1 - My Name Is Trouble
2 - Run With You
3 - All The Beautiful Girls
4 - Sugar Mama
5 - She Won't Trade It For Nothing
6 - You Were On Fire
7 - Blood On My Hands
8 - Song From A Tour Bus
9 - Strange Weather
10 - 101




      Le visuel de la pochette de 101, représentant Keren Ann un revolver à la main, dans un noir et blanc stylisé, donne une idée du contenu de cet album. De la noirceur certes, musicale et textuelle, mais nulle brutalité expressive sur ce nouvel opus de la chanteuse. Keren Ann conserve ici les arrangement délicats et le lyrisme mélodique qui ont fait son style depuis son premier album La biographie de Luka Philipsen en 2000. Mais surtout, poursuivant ce qui n'était qu'esquissé sur le titre «It's All A Lie», issu de son dernier album en 2007, ces nouvelles chansons, servies par une production somptueuse, s'éloignent nettement de la pop/rock/folk de qualité des débuts de la chanteuse. 101 alterne les ballades sombres et tourmentées et des «instantanés» pop et enlevés, qui vont apporter la lumière et la légèreté nécessaire à cet opus.


     Disque très référencé musicalement, 101 réinterprète la pop, le funk, la folk avec une créativité évidente. Dans le single de l'album «My Name Is Trouble», la basse et le Clavinet de ce titre qui aurait pu constituer un hit funk trente ans plus tôt, cédent désormais leur place aux synthés. La voix évanescente de Keren Ann apporte à ce brillant exercice de style une distanciation qui fascine, loin du groove brûlant du funk des seventies. «Sugar Mama» est un clin d'oeil à la pop anglo-saxonne des années 60. Soutenue par un kit de batterie léger, à la façon de Ringo Starr, cette mélodie aux intonations faciles est là aussi d'une belle maîtrise de style. Quant à l'excentrique tango up-tempo, «Blood On My Hands», sa musique faussement désinvolte ne fait qu'augmenter l'impact de ses paroles: «He pulled out a winchester pre-64/And said "are you ready to kill ?"/ There was blood on my shoes/there was blood on my makeup […]». Les refrains low-fi, comme sortis d'un vieux poste de radio apportent un savoureux contraste à cet album si soigné.

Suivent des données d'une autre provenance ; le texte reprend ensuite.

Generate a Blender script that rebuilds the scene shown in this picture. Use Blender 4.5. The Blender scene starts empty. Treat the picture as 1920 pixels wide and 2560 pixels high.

     Mais plus encore que ces titres pop,  ce qui fait de 101 un album remarquable, ce sont ses ballades capiteuses. Seule la folksong douce-amère «All The Beautiful girls» pourra rappeler la Keren Ann «au naturel» de l'album La Disparition (2002). Mais malgré leurs arrangements proches, les paroles très arty de «All The Beautiful girls» sont antipodes de celles de la sensible «Au coin du monde». Keren Ann confirme ici, si besoin était, son talent de mélodiste sensible. «Run With You», une ballade sensuelle s'inscrit dans la continuité de certains titres de son précédent album, tel «It's All A Lie». En ayant recours, derrière la voix très près du micro, à une réverbération généreuse, un effet de profondeur de champ et un halo sonore très vaporeux sont créés; le court solo de guitare électrique, pris dans le feu des instruments à cordes embrase la chanson. Mais le sommet de l'album, c'est «You Were On Fire» le soleil noir de 101. «You were on fire/Tainted in the sun/You ran against the raging wind/Decadent and drunken with desire»: ces paroles troubles et belles sont exaltées par une musique somptueuse. Après une première partie très gainsbourienne, la chanson dévoile peu à peu ses sortilèges sonores sur les refrains, soutenus là encore par une section de cordes - une constante chez Keren Ann - et un choeur séraphique qui gagnent progressivement en volume pour composer un final envoutant.
     De climats étonnamment proches, les deux dernières plages de 101 offrent un superbe travail sur la répétition et les progressions harmoniques minimalistes. «Strange Weather», distille une émotion musicale aussi trouble que ses paroles, mystérieuses: «Wake up slowly, there are blue skies/Cutting white lines in black matter!/I see them shining through your drunken eyes,/Carving silver is strange weather.» La chanson titre, «101», comporte une double référence, au psaume 101 de la bible, mais aussi à ce chiffre 101, la valeur des initiales de Keren Ann en hébreu: kuf (K), 100, et aleph (A), 1. La chanson est construite selon un décompte de 101 objets, choses, pensées. Un son profond et sombre, un instrumental vénéneux achèvent de plonger l'auditeur dans une voluptueuse torpeur.
     
     101 réussit le tour de force d'être à la fois d'une beauté glacée tout en étant souvent flamboyant et toujours d'une émotion à fleur de peau.